Print exactly the lines from the first one down to the line containing "from mathutils import Vector, Matrix", both ends included, with no pictures and nothing else.
— Start INFORMATION SUPPLIED —
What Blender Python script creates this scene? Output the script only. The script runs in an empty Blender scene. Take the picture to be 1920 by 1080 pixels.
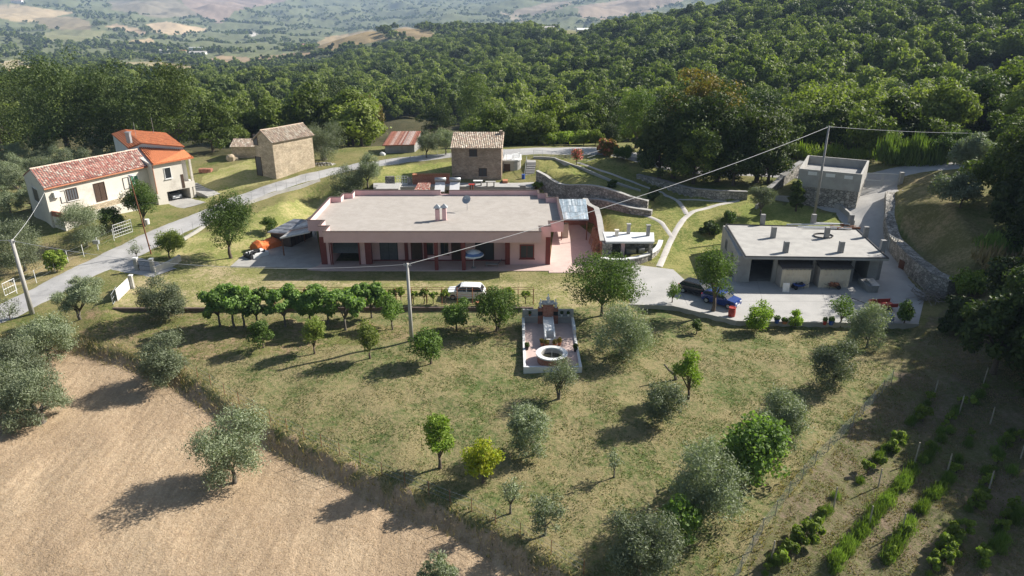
import bpy, bmesh, math, random
import numpy as np
from mathutils import Vector, Matrix

# ---------------------------------------------------------------- camera, sky, sun
S = bpy.context.scene
COL = S.collection
PITCH = math.radians(22.1); FPX = 1331.0; CAMZ = 30.0
cd = bpy.data.cameras.new("camera"); cam = bpy.data.objects.new("camera", cd); COL.objects.link(cam)
cam.location = (0, 0, CAMZ); cam.rotation_euler = (math.pi/2 - PITCH, 0, 0)
cd.sensor_width = 36; cd.lens = 36*FPX/1920; cd.clip_start = 0.5; cd.clip_end = 20000
S.camera = cam
SUN_EL = math.radians(34); SUN_AZ = math.atan2(10.8, 4.9)      # azimuth from +Y towards +X
w = bpy.data.worlds.new("World"); S.world = w; w.use_nodes = True
nt = w.node_tree; sky = nt.nodes.new("ShaderNodeTexSky"); sky.sky_type = 'NISHITA'; sky.sun_disc = False
sky.sun_elevation = SUN_EL; sky.sun_rotation = SUN_AZ; sky.air_density = 1.2; sky.dust_density = 1.5
nt.links.new(sky.outputs[0], nt.nodes["Background"].inputs[0]); nt.nodes["Background"].inputs[1].default_value = 0.048
sd = bpy.data.lights.new("sun", 'SUN'); sd.energy = 4.7; sd.angle = math.radians(0.55); sd.color = (1.0, 0.95, 0.87)
so = bpy.data.objects.new("sun", sd); COL.objects.link(so)
sdir = Vector((math.sin(SUN_AZ)*math.cos(SUN_EL), math.cos(SUN_AZ)*math.cos(SUN_EL), math.sin(SUN_EL)))
so.rotation_euler = sdir.to_track_quat('Z', 'Y').to_euler(); so.location = sdir*200
S.view_settings.view_transform = 'Standard'; S.view_settings.look = 'None'
S.view_settings.exposure = 1.17; S.view_settings.gamma = 1.0
S.cycles.max_bounces = 6; S.cycles.diffuse_bounces = 3; S.cycles.glossy_bounces = 2
S.cycles.transmission_bounces = 3; S.cycles.volume_bounces = 0; S.cycles.transparent_max_bounces = 8
S.cycles.sample_clamp_indirect = 4.0

# ---------------------------------------------------------------- projection helpers
CP, SP = math.cos(PITCH), math.sin(PITCH)
def ray(px, py):
    a = (px-960)/FPX; b = (540-py)/FPX
    return (a, CP + b*SP, -SP + b*CP)
def P(px, py, z):
    r = ray(px, py); t = (z-CAMZ)/r[2]
    return Vector((r[0]*t, r[1]*t, z))
def WP(px, py, Y, sub=0.0):
    r = ray(px, py); t = Y/r[1]
    return Vector((r[0]*t, Y, CAMZ + r[2]*t - sub))
def pix(x, y, z):
    d = y*CP - (z-CAMZ)*SP
    u = y*SP + (z-CAMZ)*CP
    return 960 + FPX*x/d, 540 - FPX*u/d

# ---------------------------------------------------------------- terrain height field
ctrl = []
for row in [
    (1080, [(0,-3.0),(480,-2.8),(960,-2.2),(1440,-2.0),(1920,-1.6)]),
    (900, [(0,-2.4),(480,-2.0),(960,-1.4),(1440,-1.2),(1920,-.8)]),
    (760, [(0,-1.8),(300,-1.2),(700,-.7),(1100,-.6),(1500,-.5),(1900,.3)]),
    (650, [(0,-1.3),(200,-.8),(500,-.2),(772,-.1),(1200,-.15),(1500,0),(1700,.1),(1900,1.2)]),
    (590, [(60,-.7),(250,-.1),(600,0),(1000,0),(1300,0)]),
    (520, [(130,-.2),(250,.05),(500,.1),(900,.1),(1100,.1),(1250,.1)]),
    (565, [(1450,.1),(1680,.1),(1850,2.0)]),
    (465, [(100,.1),(250,.3),(380,.4),(1250,.5),(1350,.3),(1800,3.5)]),
    (425, [(0,.3),(110,1.5),(200,1.3),(330,.9),(450,1.0),(1270,1.4),(1640,1.9),(1720,4.0),(1900,5.5)]),
    (385, [(200,1.6),(350,.8),(430,1.8),(540,1.8),(1120,1.8),(1290,2.1),(1450,2.4),(1560,2.5),(1630,3.2),(1720,4.6)]),
    (350, [(300,1.0),(400,1.7),(520,2.4),(650,2.6),(800,2.5),(900,2.5),(1000,2.5),(1100,2.3),(1380,2.9),(1660,4.2),(1720,5.3),(1900,8)]),
    (320, [(0,.4),(450,2.7),(620,3.1),(740,3.2),(980,3.4),(1060,3.6),(1250,3.3),(1420,3.8),(1700,6.0)]),
    (300, [(100,.4),(520,3.0),(720,3.6),(900,4.2),(1000,4.6),(1140,4.6),(1300,4.0),(1900,8.5)]),
    (280, [(450,2.6),(650,3.4),(760,3.8),(920,4.4),(1060,4.9),(1200,4.8),(1400,5.2),(1600,6.0)]),
    ]:
    for px, z in row[1]: ctrl.append(P(px, row[0], z))
for px, py, Y, sub in [
    (100,150,170,18),(300,150,170,17),(420,240,180,7),(560,215,190,9),(700,200,190,10),(900,230,175,9),(1050,225,180,8),(1200,200,190,9),
    (1550,230,150,4),(1750,235,140,2),(1900,230,135,0),
    (500,180,260,9),(650,185,260,9),(800,180,270,9),(950,190,250,9),(1100,190,230,9),(1300,170,230,9),(1450,200,180,7),(1600,190,180,7),(1750,190,180,6),(1900,180,175,6),
    (480,165,380,9),(600,150,430,9),(700,150,420,9),(850,150,400,9),(1000,150,370,9),(1200,130,330,9),(1400,130,270,8),(1600,120,250,8),(1750,120,240,8),(1900,120,230,8),
    (560,135,600,9),(700,120,600,9),(850,110,600,9),(1000,100,560,9),(1200,85,470,9),(1400,70,380,9),(1600,60,340,9),(1900,50,300,9),
    (640,112,800,8),(760,92,850,8),(860,72,900,8),(950,52,950,8),(1050,58,850,3),(1130,60,850,4),(1230,35,760,9),(1350,15,640,9),(1500,5,480,9),(1700,-5,430,9),(1900,-20,400,9),
    (1350,60,1100,0),(1500,20,900,0),(1900,-60,800,0),(1700,-30,900,0),
    (0,140,300,12),(150,150,330,12),(300,145,360,12),(0,135,600,8),(200,125,620,4),(340,130,700,3),(450,138,750,3),(560,128,900,2),
    (0,118,950,0),(150,118,1050,0),(300,115,1100,0),(450,115,1150,0),(600,110,1300,0),
    (620,90,1100,2),(660,66,1150,0),(760,56,1200,0),(850,80,1500,0),
    (0,92,1400,0),(200,96,1500,0),(400,97,1500,0),(600,92,1650,0),(800,90,1900,0),(1000,72,1900,0),(1200,70,1900,0),
    (0,66,1900,0),(200,75,1900,0),(400,78,2100,0),(600,76,2300,0),(800,60,2600,0),(1000,50,2700,0),(1200,45,2700,0),(1400,40,2700,0),
    (0,35,2600,0),(200,45,2700,0),(400,52,2900,0),(600,55,3200,0),(800,42,3300,0),(1000,24,3300,0),(1200,20,3300,0),
    (0,0,3600,0),(200,8,3700,0),(400,12,3800,0),(500,22,4000,0),(700,18,4300,0),(900,12,4300,0),(1000,4,4000,0),(1200,0,4000,0),
    (0,-40,5200,0),(400,-30,5400,0),(700,-18,5800,0),(900,-20,5800,0),(1200,-30,5500,0),(1600,-60,3000,0),(1900,-90,2500,0),(1900,-120,5500,0)]:
    ctrl.append(WP(px, py, Y, sub))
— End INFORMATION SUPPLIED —
ANSWER FOR THE TASK:
What Blender Python script creates this scene? Output the script only. The script runs in an empty Blender scene. Take the picture to be 1920 by 1080 pixels.
import bpy, bmesh, math, random
import numpy as np
from mathutils import Vector, Matrix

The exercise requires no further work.